Elle peut permettre de choisir nos désirs. Tel est son usage véritable. C’est en cela qu’elle est bien une garantie de notre bonheur mais non la seule garantie. Elle permet de sélectionner parmi les désirs ceux qui sont réalisables. Combattre les autres, ce n’est nullement se rendre malheureux, c’est au contraire, éviter un malheur clairement prévisible. Par exemple, combattre la passion de l’alcool ne peut en aucun cas être mauvais. Car, qui voudrait être constamment sous l’emprise de l’alcool ? Il faut rejeter en effet les plaisirs superficiels ou les plaisirs suivis de douleurs plus grandes. C’est pour cela qu’Épicure, dans la lettre à Ménécée, rejette les plaisirs du débauché et considère que le raisonnement vigilant est constitutif du bonheur. Il faut comprendre non pas que la raison nous assure que nous allons obtenir le bonheur complet car, même nos désirs les plus élémentaires peuvent ne pas être satisfaits : il y a une part de chance dans le bonheur comme le mot l’indique. Si donc nos désirs ne sont pas satisfaits, au moins d’avoir usé de sa raison permet comme Descartes l’a bien vu, permet d’éviter les regrets et les remords qui font doublement souffrir.

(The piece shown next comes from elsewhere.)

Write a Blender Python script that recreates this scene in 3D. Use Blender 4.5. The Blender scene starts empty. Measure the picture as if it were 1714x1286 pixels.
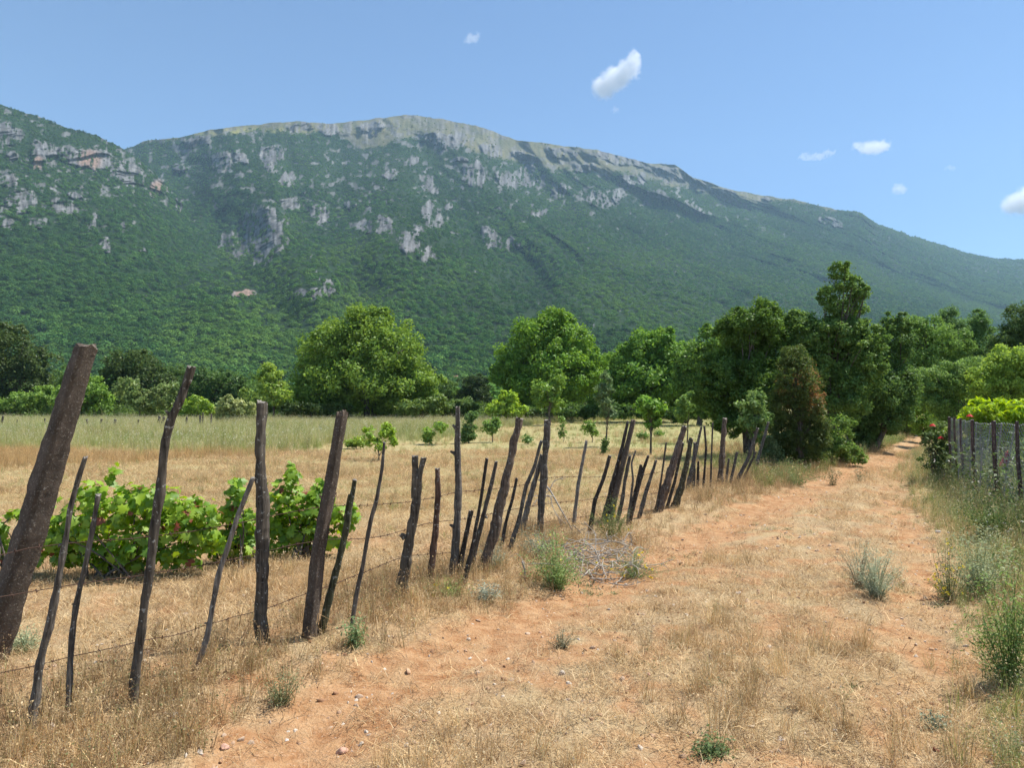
import bpy, math, random
import numpy as np
from math import radians, sin, cos, pi
from mathutils import Vector

SC = bpy.context.scene
COL = SC.collection
rng = np.random.default_rng(7)
random.seed(7)

# ------------------------------------------------------------------ camera
F, HOR, EYE = 1230.0, 672.0, 1.6            # focal length and horizon in photo pixels (1714 x 1286), eye height
PIT = math.atan((HOR - 643) / F)
SP, CP = sin(PIT), cos(PIT)
cam = bpy.data.objects.new('camera', bpy.data.cameras.new('camera'))
COL.objects.link(cam)
cam.location = (0, 0, EYE)
cam.rotation_euler = (pi / 2 + PIT, 0, 0)
cam.data.sensor_width = 36
cam.data.lens = 36 * F / 1714
cam.data.clip_start = 0.05
cam.data.clip_end = 20000
SC.camera = cam

# ------------------------------------------------------------------ sky, sun, exposure
SUN_EL, SUN_AZ = 60.0, 66.0                 # azimuth clockwise from +Y (the view direction)
w = bpy.data.worlds.new('World')
SC.world = w
w.use_nodes = True
nt = w.node_tree
nt.nodes.clear()
sky = nt.nodes.new('ShaderNodeTexSky')
sky.sky_type = 'NISHITA'
sky.sun_disc = False
sky.sun_elevation = radians(SUN_EL)
sky.sun_rotation = radians(SUN_AZ)
sky.altitude = 700
sky.air_density = 1.0
sky.dust_density = 0.0
sky.ozone_density = 6.0
bg = nt.nodes.new('ShaderNodeBackground')
bg.inputs['Strength'].default_value = 0.088
wo = nt.nodes.new('ShaderNodeOutputWorld')
nt.links.new(sky.outputs[0], bg.inputs[0])
nt.links.new(bg.outputs[0], wo.inputs[0])
sun = bpy.data.objects.new('sun', bpy.data.lights.new('sun', 'SUN'))
COL.objects.link(sun)
sun.data.energy = 5.0
sun.data.angle = radians(0.53)
sun.data.color = (1.0, 0.95, 0.87)
SDIR = Vector((sin(radians(SUN_AZ)) * cos(radians(SUN_EL)), cos(radians(SUN_AZ)) * cos(radians(SUN_EL)), sin(radians(SUN_EL))))
sun.rotation_euler = SDIR.to_track_quat('Z', 'Y').to_euler()
SC.view_settings.view_transform = 'Standard'
SC.view_settings.look = 'None'
SC.view_settings.exposure = 0.86
SC.view_settings.gamma = 1.0
cy = SC.cycles
cy.use_denoising = True
cy.max_bounces = 7
cy.diffuse_bounces = 3
cy.glossy_bounces = 2
cy.transmission_bounces = 4
cy.volume_bounces = 4
cy.volume_step_rate = 0.3
cy.transparent_max_bounces = 24
cy.sample_clamp_indirect = 4.0

# ------------------------------------------------------------------ helpers
def smooth(a, b, x):
    t = np.clip((x - a) / (b - a), 0, 1)
    return t * t * (3 - 2 * t)

def hsh(i, j, s):
    v = np.sin(i * 127.1 + j * 311.7 + s * 74.7) * 43758.5453
    return v - np.floor(v)

def vn(x, y, s=0.0):                         # value noise, -1..1
    x = np.asarray(x, float); y = np.asarray(y, float)
    xi, yi = np.floor(x), np.floor(y)
    fx, fy = x - xi, y - yi
    fx = fx * fx * (3 - 2 * fx); fy = fy * fy * (3 - 2 * fy)
    a, b = hsh(xi, yi, s), hsh(xi + 1, yi, s)
    c, d = hsh(xi, yi + 1, s), hsh(xi + 1, yi + 1, s)
    return ((a * (1 - fx) + b * fx) * (1 - fy) + (c * (1 - fx) + d * fx) * fy) * 2 - 1

def fbm(x, y, o=4, s=0.0, g=0.5):
    r, a, t = 0, 1.0, 0
    for k in range(o):
        r = r + a * vn(x * 2 ** k + 17.3 * k, y * 2 ** k - 9.1 * k, s + k)
        t += a; a *= g
    return r / t

def ridged(x, y, o=4, s=0.0):
    r, a, t = 0, 1.0, 0
    for k in range(o):
        r = r + a * (1 - 2 * np.abs(vn(x * 2 ** k + 5.7 * k, y * 2 ** k + 3.3 * k, s + k)))
        t += a; a *= 0.5
    return r / t

def pdist(x, y, P):                          # distance to a polyline
    x = np.asarray(x, float); y = np.asarray(y, float)
    best = np.full(x.shape, 1e9)
    for (ax, ay), (bx, by) in zip(P[:-1], P[1:]):
        dx, dy = bx - ax, by - ay
        t = np.clip(((x - ax) * dx + (y - ay) * dy) / (dx * dx + dy * dy), 0, 1)
        best = np.minimum(best, (x - ax - t * dx) ** 2 + (y - ay - t * dy) ** 2)
    return np.sqrt(best)

def pside(x, y, P):                          # > 0 on the right hand side of a polyline that runs away from the camera
    yy = [p[1] for p in P]; xx = [p[0] for p in P]
    return np.asarray(x) - np.interp(y, yy, xx)

def ut(px, py):                              # pixel -> (x/y, (z-eye)/y)
    a, b = (np.asarray(px, float) - 857) / F, (643 - np.asarray(py, float)) / F
    yw = CP - b * SP
    return a / yw, (SP + b * CP) / yw

def pix(u, t):                               # inverse of ut
    yc = CP + t * SP
    return 857 + F * u / yc, 643 - F * (t * CP - SP) / yc

def flat(px, py, h=0.0):
    u, t = ut(px, py)
    y = (h - EYE) / t
    return float(u * y), float(y)

FENCE = [flat(*p) for p in [(-160, 1330), (-20, 1180), (60, 1170), (220, 1150), (435, 1078), (530, 1062), (670, 992), (765, 965), (905, 896), (1010, 875), (1105, 852), (1165, 822), (1210, 808), (1262, 792), (1300, 782)]]
FENCE = sorted(FENCE, key=lambda p: p[1])
RUTL = [(-1.9, 1.2)] + [flat(*p) for p in [(430, 1286), (560, 1190), (720, 1098), (880, 1030), (1000, 985), (1140, 915), (1260, 858), (1370, 815), (1440, 785), (1500, 758), (1530, 742), (1545, 732)]] + [(19.5, 36), (19.5, 48)]
RUTR = [(1.3, 1.0)] + [flat(*p) for p in [(1530, 1286), (1560, 1120), (1560, 1000), (1545, 920), (1505, 850), (1490, 800), (1505, 765), (1532, 745), (1553, 735)]] + [(20.6, 36), (20.6, 48)]
NET = [(3.2, 2.5), (4.6, 5.0), (6.27, 9.0), (7.0, 11.0), (8.34, 14.0), (9.4, 16.2)]

def gz(x, y):                                # height of the ground
    x = np.asarray(x, float); y = np.asarray(y, float)
    near = 1 - smooth(60, 140, np.hypot(x, y))
    z = 0.05 * vn(x / 4.1, y / 4.1, 3) + 0.025 * vn(x / 1.1, y / 1.1, 4)
    dl, dr, df = pdist(x, y, RUTL), pdist(x, y, RUTR), pdist(x, y, FENCE)
    z = z + 0.10 * np.exp(-(df / 0.55) ** 2)
    z = z - 0.055 * np.exp(-(dl / 0.38) ** 2) - 0.04 * np.exp(-(dr / 0.32) ** 2)
    z = z + 0.016 * vn(x * 5.3, y * 5.3, 5) * (1 - smooth(12, 30, np.hypot(x, y)))
    z = z + 0.14 * smooth(0.4, 1.8, pside(x, y, RUTR)) * (1 - smooth(20, 30, y))
    return z * near

def onground(px, py):                        # pixel -> point on the ground
    h = 0.0
    for _ in range(6):
        x, y = flat(px, py, h)
        h = float(gz(x, y))
    return Vector((x, y, h))

def at(px, py, y):                           # pixel -> point at depth y
    u, t = ut(px, py)
    return Vector((float(u * y), y, float(EYE + t * y)))

def tag(o, label=None, cat=None, group=None, kind=None):
    for k, v in (('label', label), ('category', cat), ('group', group), ('kind', kind)):
        if v: o[k] = v
    return o

def mk(name, V, Fs, mat=None, col=None, parent=None, sm=False, attrs=None):
    """V (n,3); Fs a list of index arrays (m,k) -> ONE linked mesh object"""
    me = bpy.data.meshes.new(name)
    V = np.asarray(V, np.float32)
    Fs = [np.asarray(f, np.int32) for f in Fs if len(f)]
    loops = np.concatenate([f.ravel() for f in Fs])
    cnt = np.concatenate([np.full(len(f), f.shape[1], np.int32) for f in Fs])
    st = np.concatenate([[0], np.cumsum(cnt)[:-1]]).astype(np.int32)
    me.vertices.add(len(V)); me.vertices.foreach_set('co', V.ravel())
    me.loops.add(len(loops)); me.loops.foreach_set('vertex_index', loops)
    me.polygons.add(len(cnt)); me.polygons.foreach_set('loop_start', st); me.polygons.foreach_set('loop_total', cnt)
    if sm: me.polygons.foreach_set('use_smooth', np.ones(len(cnt), bool))
    me.update(calc_edges=True)
    if col is not None:
        c = np.ones((len(V), 4), np.float32); c[:, :3] = col
        me.attributes.new('Col', 'FLOAT_COLOR', 'POINT').data.foreach_set('color', c.ravel())
    for k, a in (attrs or {}).items():
        me.attributes.new(k, 'FLOAT', 'POINT').data.foreach_set('value', np.asarray(a, np.float32).ravel())
    if mat: me.materials.append(mat)
    o = bpy.data.objects.new(name, me)
    if parent is not False: COL.objects.link(o)
    if parent: o.parent = parent
    return o

def empty(name, loc):
    o = bpy.data.objects.new(name, None)
    o.location = loc; o.empty_display_size = 0.2
    COL.objects.link(o)
    return o

class MB:                                    # gathers pieces of one mesh
    def __init__(s): s.v, s.f, s.c, s.n = [], {}, [], 0
    def add(s, V, Fs, c=(1, 1, 1)):
        V = np.asarray(V, float)
        for f in Fs:
            f = np.asarray(f, int)
            if len(f): s.f.setdefault(f.shape[1], []).append(f + s.n)
        s.v.append(V); s.c.append(np.broadcast_to(np.asarray(c, float), (len(V), 3))); s.n += len(V)
    def tube(s, P, R, k=6, c=(1, 1, 1)):
        P = [Vector(p) for p in P]; n = len(P)
        R = np.broadcast_to(R, (n,))
        V = []
        X = None
        for i, p in enumerate(P):
            d = (P[min(i + 1, n - 1)] - P[max(i - 1, 0)]).normalized()
            if X is None: X = d.cross(Vector((0.31, 0.93, 0.2))).normalized()
            X = (X - d * X.dot(d)).normalized()
            Y = d.cross(X)
            for j in range(k):
                a = 2 * pi * j / k
                V.append(p + (X * cos(a) + Y * sin(a)) * float(R[i]))
        Q = [[i * k + j, i * k + (j + 1) % k, (i + 1) * k + (j + 1) % k, (i + 1) * k + j] for i in range(n - 1) for j in range(k)]
        s.add(V, [Q, [list(range(k))[::-1]], [[(n - 1) * k + j for j in range(k)]]], c)
    def build(s, name, mat, parent=None, sm=False, off=(0, 0, 0)):
        V = np.concatenate(s.v) - np.asarray(off)
        return mk(name, V, [np.concatenate(f) for f in s.f.values()], mat, np.concatenate(s.c), parent, sm)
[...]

En un mot, le problème était de savoir si l’usage de la raison fournit la seule garantie de notre bonheur. Nous avons vu que la raison ne peut satisfaire tous les désirs durant toute la vie parce qu’il faudrait qu’elle puisse connaître la totalité de l’expérience, ce qui est impossible. Mais elle peut servir à suivre la volonté. Si elle est alors la seule garantie dans ce cas de réussite, ce n’est pas du bonheur qui exige qu’on réalise certains désirs. Aussi l’usage de la raison doit être de choisir quel désir réalisé pour rejeter ceux dont l’expérience a suffisamment montré qu’ils étaient contraires au bonheur. Elle est une garantie du bonheur, mais non la seule puisqu’il dépend aussi du hasard.